侍ジャパン・稲葉監督が〝号泣〟退任会見 後任決定は年内メド

選手からのメッセージに感極まる侍ジャパン・稲葉監督

涙をこらえきれなかった。東京五輪でチームを金メダルに導いた野球日本代表・侍ジャパンの稲葉篤紀監督(49)が30日、就任から4年の任期を終え、都内で退任会見を行った。

冒頭のあいさつで「身に余るような大役だったことを感じるが、最高の結果を得られることができたのはすべての選手、コーチ、スタッフ、裏方さん、関係したすべての人のおかげ」と感謝の意を口にすると、最後に「迷っていた私の背中を押してくれて、最大の理解者だった妻、子どもたちに心からの感謝を…伝えさせてください…」と述べかけたところで言葉を詰まらせた。目頭を熱くしながら、その後「本当にありがとう」と力強く言葉を絞り出した。

この日は午前中、ヤクルトでプロ人生をスタートさせた当時からの恩師・故野村克也氏の墓参りに赴き、墓前に金メダル獲得を報告した。席上では「私がジャパンの監督になった時、表向きではいろんなことを言っていたが、裏ではすごく心配してくれていた。本当だったら野村監督に東京五輪の戦いを見てもらいたかったが…。直接報告したかったので感謝の気持ちを伝えさせていただいた」と明かした。

また、会見ではサプライズで巨人・坂本、ヤクルト・山田、ソフトバンク・甲斐、レッズ・秋山がVTRメッセージが上映され、花束贈呈にもDeNA・山崎が登場。事前に伝えられていなかった指揮官は驚きの余り、再び大粒の涙をこぼしていた。

その一方、自身の退任後については「具体的な活動は未定」としながらも「これからも日本の野球界を支えていきたいと考えている。いただいたたくさんのご恩に対して微力だが野球界の発展に貢献していくことが、恩返しになるのではないかと考えている」と熱い口調で続けた。
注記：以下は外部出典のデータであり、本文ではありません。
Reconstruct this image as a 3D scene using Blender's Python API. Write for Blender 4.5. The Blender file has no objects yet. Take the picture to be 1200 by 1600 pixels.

侍ジャパンの次期監督選出に関しては、年内決定がメドとされている。バトンを受け継ぐ後任に稲葉監督は「私はやりたいことをすべてやらさせてもらった。次の監督がどういうふうになるか分からないですし、また監督の考えというのもある。そういう意味では何もアドバイスすることはない」と語るにとどめた。